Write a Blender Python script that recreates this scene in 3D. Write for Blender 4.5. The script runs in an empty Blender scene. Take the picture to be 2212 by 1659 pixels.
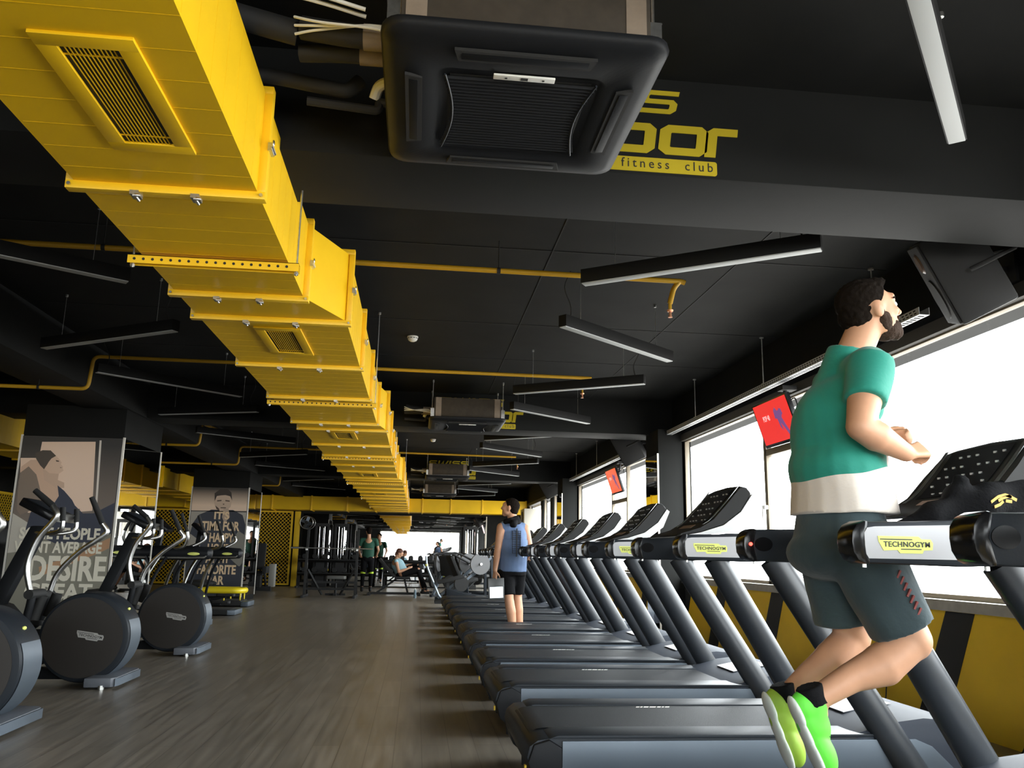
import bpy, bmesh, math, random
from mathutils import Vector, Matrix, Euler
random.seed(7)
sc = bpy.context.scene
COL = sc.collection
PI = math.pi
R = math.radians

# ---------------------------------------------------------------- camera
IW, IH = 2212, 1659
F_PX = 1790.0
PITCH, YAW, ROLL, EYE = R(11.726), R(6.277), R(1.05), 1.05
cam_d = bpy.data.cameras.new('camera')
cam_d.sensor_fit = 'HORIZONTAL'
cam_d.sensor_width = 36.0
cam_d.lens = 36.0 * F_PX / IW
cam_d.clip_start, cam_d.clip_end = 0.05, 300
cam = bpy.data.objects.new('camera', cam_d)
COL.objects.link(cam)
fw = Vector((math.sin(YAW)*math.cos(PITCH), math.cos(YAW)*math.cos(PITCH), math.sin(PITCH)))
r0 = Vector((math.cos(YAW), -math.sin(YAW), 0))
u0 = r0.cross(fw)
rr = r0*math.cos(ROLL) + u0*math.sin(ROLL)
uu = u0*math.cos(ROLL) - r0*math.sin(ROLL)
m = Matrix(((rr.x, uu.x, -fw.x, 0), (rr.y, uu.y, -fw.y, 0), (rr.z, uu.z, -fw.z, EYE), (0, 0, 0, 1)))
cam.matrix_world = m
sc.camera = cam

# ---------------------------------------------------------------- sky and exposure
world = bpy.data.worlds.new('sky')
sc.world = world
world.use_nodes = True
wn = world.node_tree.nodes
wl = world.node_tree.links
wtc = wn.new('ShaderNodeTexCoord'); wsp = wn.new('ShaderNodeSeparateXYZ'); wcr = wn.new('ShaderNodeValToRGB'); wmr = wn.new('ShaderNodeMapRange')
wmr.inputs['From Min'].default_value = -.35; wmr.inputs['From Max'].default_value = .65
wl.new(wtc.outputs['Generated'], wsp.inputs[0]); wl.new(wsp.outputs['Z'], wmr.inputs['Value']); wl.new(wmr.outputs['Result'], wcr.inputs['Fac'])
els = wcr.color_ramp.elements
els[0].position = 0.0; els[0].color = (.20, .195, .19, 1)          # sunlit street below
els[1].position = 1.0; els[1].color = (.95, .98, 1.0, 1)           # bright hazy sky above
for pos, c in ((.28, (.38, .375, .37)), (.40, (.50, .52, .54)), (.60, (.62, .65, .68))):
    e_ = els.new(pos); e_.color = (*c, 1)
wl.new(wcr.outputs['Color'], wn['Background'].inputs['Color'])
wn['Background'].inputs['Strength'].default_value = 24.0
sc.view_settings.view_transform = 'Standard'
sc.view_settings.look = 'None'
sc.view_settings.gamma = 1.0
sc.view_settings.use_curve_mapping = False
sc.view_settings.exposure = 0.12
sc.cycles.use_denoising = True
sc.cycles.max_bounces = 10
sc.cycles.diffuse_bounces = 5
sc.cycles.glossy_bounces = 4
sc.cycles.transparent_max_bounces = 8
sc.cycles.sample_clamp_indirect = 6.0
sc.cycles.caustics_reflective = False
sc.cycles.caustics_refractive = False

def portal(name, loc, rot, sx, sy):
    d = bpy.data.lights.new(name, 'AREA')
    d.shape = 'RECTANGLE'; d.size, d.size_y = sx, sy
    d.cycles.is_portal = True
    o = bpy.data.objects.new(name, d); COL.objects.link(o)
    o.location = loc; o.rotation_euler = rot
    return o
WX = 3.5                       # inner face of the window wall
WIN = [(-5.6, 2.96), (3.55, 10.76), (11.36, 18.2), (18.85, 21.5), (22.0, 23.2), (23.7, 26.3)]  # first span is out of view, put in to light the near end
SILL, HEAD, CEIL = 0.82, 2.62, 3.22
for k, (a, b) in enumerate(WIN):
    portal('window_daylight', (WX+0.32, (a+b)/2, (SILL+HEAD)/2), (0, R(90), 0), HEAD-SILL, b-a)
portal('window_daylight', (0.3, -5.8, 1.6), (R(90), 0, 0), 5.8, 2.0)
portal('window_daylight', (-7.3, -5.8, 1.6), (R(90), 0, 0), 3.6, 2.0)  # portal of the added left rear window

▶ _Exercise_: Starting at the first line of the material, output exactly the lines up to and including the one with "sc.camera = cam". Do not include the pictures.

▶ _The reply_:
Write a Blender Python script that recreates this scene in 3D. Write for Blender 4.5. The script runs in an empty Blender scene. Take the picture to be 2212 by 1659 pixels.
import bpy, bmesh, math, random
from mathutils import Vector, Matrix, Euler
random.seed(7)
sc = bpy.context.scene
COL = sc.collection
PI = math.pi
R = math.radians

# ---------------------------------------------------------------- camera
IW, IH = 2212, 1659
F_PX = 1790.0
PITCH, YAW, ROLL, EYE = R(11.726), R(6.277), R(1.05), 1.05
cam_d = bpy.data.cameras.new('camera')
cam_d.sensor_fit = 'HORIZONTAL'
cam_d.sensor_width = 36.0
cam_d.lens = 36.0 * F_PX / IW
cam_d.clip_start, cam_d.clip_end = 0.05, 300
cam = bpy.data.objects.new('camera', cam_d)
COL.objects.link(cam)
fw = Vector((math.sin(YAW)*math.cos(PITCH), math.cos(YAW)*math.cos(PITCH), math.sin(PITCH)))
r0 = Vector((math.cos(YAW), -math.sin(YAW), 0))
u0 = r0.cross(fw)
rr = r0*math.cos(ROLL) + u0*math.sin(ROLL)
uu = u0*math.cos(ROLL) - r0*math.sin(ROLL)
m = Matrix(((rr.x, uu.x, -fw.x, 0), (rr.y, uu.y, -fw.y, 0), (rr.z, uu.z, -fw.z, EYE), (0, 0, 0, 1)))
cam.matrix_world = m
sc.camera = cam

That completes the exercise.